Ele faz relações matemáticas pra tentar se aproximar de uma explicação plausível. "Assíntota" foi o termo explicativo mais aproximado, mas ainda não satisfeito, continua a filosofar matematicamente sobre o assunto. Ele é um músico matemático. Eu tento escrever, mas sempre escrevo sobre nossas sextas feiras o que o deixa muito irritado, pois as sextas, a seu ver, são dele. Sim, ele é egoísta. Eu também e por isso sinto as sextas muito minhas. É o desequilíbrio do equilibrista na corda bamba. Sabe aquela "bambeada"que ele dá com o guarda chuva na mão ao andar pelo estreito fio? Essa mesma. Bambeia, chacoalha o guarda chuva e logo volta ao equilíbrio. O guarda chuva é o nosso amor. O que faz com que o equilibrista retome o equilíbrio e prossiga na corda bamba. Nunca há aplausos no final, ao contrário do show do artista assim como ao contrário do que deveria. O amor incomoda. E eu apenas lamento por isso, não me surpreendo mais.
Voltei ao quarto, peguei um cigarro dele, filtro vermelho, forte, lá no criado mudo. O meu acabou. Lhe dei um beijo e pude perceber que a minha ausência na cama ainda o incomoda, embora ele não mais a questione.
Eu gosto dessas pequenas coisas que compoem o cotidiano. Pequenos trejeitos, quase que imperceptíveis aos outros, perceptíveis somente a nós, no nosso mundo.
Eu gosto do cheiro do suor do batalhão de soldados misturado ao ácido da concha, cheiro que impregna no lençol e me nos traz um sono tranquilo. Gosto da temperatura, textura e gosto da boca dele (desde a primeira vez...), gosto da lança afiada e firme que abre as portas para o outro plano (nosso plano), onde não há cenário de fundo, nem céu, nem chão.

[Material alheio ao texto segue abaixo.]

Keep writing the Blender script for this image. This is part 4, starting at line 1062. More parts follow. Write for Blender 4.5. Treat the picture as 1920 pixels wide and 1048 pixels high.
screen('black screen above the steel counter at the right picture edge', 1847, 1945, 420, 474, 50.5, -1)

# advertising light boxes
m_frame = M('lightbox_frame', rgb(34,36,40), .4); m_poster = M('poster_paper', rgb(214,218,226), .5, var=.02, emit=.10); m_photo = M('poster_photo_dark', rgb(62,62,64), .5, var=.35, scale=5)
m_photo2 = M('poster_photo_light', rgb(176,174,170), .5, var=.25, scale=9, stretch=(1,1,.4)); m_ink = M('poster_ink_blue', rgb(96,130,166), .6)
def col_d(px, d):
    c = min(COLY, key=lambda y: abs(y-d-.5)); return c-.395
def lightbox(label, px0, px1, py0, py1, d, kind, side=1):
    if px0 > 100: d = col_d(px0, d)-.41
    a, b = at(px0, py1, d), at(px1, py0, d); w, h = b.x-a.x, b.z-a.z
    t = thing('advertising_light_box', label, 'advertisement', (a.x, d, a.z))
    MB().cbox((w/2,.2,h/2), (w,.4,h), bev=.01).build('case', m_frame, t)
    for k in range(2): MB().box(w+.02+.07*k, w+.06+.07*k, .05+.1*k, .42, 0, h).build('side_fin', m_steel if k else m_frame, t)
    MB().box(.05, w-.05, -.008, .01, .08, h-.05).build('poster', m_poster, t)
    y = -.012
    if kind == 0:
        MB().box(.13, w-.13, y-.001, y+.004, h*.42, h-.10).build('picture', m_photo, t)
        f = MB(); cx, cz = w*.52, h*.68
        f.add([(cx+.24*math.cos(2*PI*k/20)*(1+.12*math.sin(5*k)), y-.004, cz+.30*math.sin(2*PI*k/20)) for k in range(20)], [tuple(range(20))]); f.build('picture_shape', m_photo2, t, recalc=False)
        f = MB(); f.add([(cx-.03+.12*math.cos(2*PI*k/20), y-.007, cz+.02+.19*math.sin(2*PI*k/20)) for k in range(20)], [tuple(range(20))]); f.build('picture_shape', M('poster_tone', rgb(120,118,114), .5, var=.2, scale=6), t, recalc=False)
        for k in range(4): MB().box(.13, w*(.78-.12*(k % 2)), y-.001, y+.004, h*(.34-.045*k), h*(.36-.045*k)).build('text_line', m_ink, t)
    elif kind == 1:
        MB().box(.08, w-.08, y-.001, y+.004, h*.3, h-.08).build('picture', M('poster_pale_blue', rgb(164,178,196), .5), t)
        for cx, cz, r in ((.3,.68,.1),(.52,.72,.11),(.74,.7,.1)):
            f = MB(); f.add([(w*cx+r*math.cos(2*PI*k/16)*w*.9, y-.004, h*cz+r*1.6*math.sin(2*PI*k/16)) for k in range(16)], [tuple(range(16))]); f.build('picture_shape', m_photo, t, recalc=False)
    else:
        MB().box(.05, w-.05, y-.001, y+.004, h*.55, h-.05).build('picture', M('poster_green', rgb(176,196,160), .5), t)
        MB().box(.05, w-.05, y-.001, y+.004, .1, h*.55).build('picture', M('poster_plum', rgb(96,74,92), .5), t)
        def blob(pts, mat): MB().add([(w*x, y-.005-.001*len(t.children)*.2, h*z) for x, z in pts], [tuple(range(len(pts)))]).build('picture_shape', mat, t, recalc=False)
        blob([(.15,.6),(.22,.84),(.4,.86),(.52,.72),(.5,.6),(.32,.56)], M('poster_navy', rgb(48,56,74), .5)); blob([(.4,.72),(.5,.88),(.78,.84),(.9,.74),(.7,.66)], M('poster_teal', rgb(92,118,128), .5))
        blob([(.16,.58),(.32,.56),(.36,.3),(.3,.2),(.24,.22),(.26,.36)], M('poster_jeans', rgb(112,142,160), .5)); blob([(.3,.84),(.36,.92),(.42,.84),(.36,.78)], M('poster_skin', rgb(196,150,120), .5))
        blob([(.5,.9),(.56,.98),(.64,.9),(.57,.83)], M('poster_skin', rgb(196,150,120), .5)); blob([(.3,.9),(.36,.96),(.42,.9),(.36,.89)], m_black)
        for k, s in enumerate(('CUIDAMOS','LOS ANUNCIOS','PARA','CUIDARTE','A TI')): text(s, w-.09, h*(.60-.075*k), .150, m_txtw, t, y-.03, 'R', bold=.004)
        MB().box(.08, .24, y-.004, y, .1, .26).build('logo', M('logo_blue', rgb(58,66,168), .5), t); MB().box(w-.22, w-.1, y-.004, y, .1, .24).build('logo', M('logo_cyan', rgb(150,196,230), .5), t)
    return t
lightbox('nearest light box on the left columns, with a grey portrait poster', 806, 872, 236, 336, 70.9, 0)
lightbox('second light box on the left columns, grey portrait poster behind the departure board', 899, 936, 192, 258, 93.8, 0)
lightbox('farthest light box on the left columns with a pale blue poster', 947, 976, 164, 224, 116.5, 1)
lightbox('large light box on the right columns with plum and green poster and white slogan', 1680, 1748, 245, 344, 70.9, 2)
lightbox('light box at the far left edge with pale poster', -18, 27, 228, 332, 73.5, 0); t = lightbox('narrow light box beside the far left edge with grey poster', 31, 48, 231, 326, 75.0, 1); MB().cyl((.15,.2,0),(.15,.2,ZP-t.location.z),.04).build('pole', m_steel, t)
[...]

Gosto dessa amálgama onde nossas almas de fundem sem se fundir (mais uma tentativa frustrada de explicação de um matemático). Contradição. Absurdo.
Gosto daqueles olhos tristonhos, muito mais do que dos longos cílios que o contornam (gosto do jeito que me olham e do jeito que piscam quando filosofa matematicamente sobre nós).
Gosto do contraste da pele branca com o cabelo preto. Gosto ainda mais do cheiro, que me excita e me descontrola. Eu "viro bicho"(sou bicho...), felina de fogo, mais uma tentativa dele de explicação para algo sem explicação. Muito aproximada.
Eu cheiro, lambo, me lambuzo, salivo, me ponho de quatro e ele "vira bixo". Sempre foi assim. Enfia a língua em meus orifícios melados e entra sem pedir licença. Invade."Vira bixo". Faz amor como homem apaixonado, fode que nem "bixo". Diz que me ama e me chama de gostosa. E eu sei que sou. Amada e gostosa. Ele fica puto.
A música que cantamos juntos nessa hora incomoda os vizinhos, mas a gente "vai embora", nem percebe e que se foda. Rimos disso.
Ele se desmancha em cima e dentro de mim. Derrete. Eu acho lindo. Tenho espasmos. Não sinto minhas pernas. Demoro a voltar. Ele também. Assíntota. Amálgama.
Não gostamos de gente. Não gostamos de gente perto da gente. Não queremos o mal de ninguém, nem do Vassalo. Só queremos terra, mato, flores e o silêncio da música do nosso canto e da sua viola. Café e cigarros sempre.
Estamos construindo nosso muro de pedra. Muro de arrimo que circunda e não permite que o que é nosso se esparrame e se contamine, muro de arrimo de onde poderemos ver, sós, pelo lado de dentro, protegidos e isolados, o por e nascer do sol.